For software companies, this looks like:
- Documented engineering practices: Code standards, review processes, deployment procedures that don't require the founder's involvement
- Hiring systems: Defined criteria, interview processes, and onboarding that can be executed by others
- Sales processes: Repeatable approaches to finding, qualifying, and closing customers
- Product strategy frameworks: Ways to make decisions about what to build that don't require the founder's technical judgment every time
The Identity Challenge
The hardest part isn't intellectual—it's emotional. Engineers identify with their technical abilities. Being the best coder in the room is a source of pride, even identity. Stepping back from the technical work feels like abandoning what makes you valuable.
This is the E-Myth's deepest challenge: building a business requires becoming someone different than the person who started it. The skills that got you here won't get you there. The founder who writes code all day is doing something valuable, but they're not building a company—they're doing a job.
The shift requires recognizing that building systems is its own kind of technical work. Designing a hiring process is like designing a system. Creating sales playbooks is like writing documentation. Building an organization is like architecture at a different level of abstraction.
What This Looks Like in Practice
Over the past year, I've tried to internalize these lessons. Some concrete changes:
I stopped being the default assignee. If a technical problem could be solved by someone else, even if I could solve it faster, I delegated it. Speed today at the cost of scaling tomorrow is a bad trade.
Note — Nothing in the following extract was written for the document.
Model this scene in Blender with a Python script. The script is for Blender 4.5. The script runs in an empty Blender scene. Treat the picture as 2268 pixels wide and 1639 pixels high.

I documented everything. Every decision that might need to be made again got written down. Every process that I executed got turned into a checklist. The goal: anyone else could do what I do.
I hired for complement, not similarity. Instead of hiring people who think like me, I hired people with skills I lack. Someone who loves sales. Someone who loves operations. The goal is a team that covers the full spectrum, not a team of technicians.
I scheduled time for strategy. The Entrepreneur needs time and space. I block time weekly to think about the business rather than working in it. Where should we be in a year? What's not working? What opportunity are we missing?
The Ongoing Struggle
I'm not going to pretend I've figured this out. The pull toward technical work is constant. When things get stressful, my instinct is to write code—it's controllable, it shows immediate results, it uses skills I'm confident in.
But every time I catch myself defaulting to Technician mode, I try to ask: "Is this the highest-leverage thing I could be doing? Or am I just doing what's comfortable?"
The E-Myth's insight isn't that technical work doesn't matter—it does. It's that building a business requires balancing the Technician with the Manager and Entrepreneur. The technical founder who can't make that balance will build, at best, a successful consulting practice. The one who can will build a company.
Gerber wrote for bakeries and plumbers, but the lesson applies perfectly to startups. If you're a technical founder, the biggest risk isn't a competitor with better technology. It's your own inability to step back from the keyboard and build something bigger than your own output.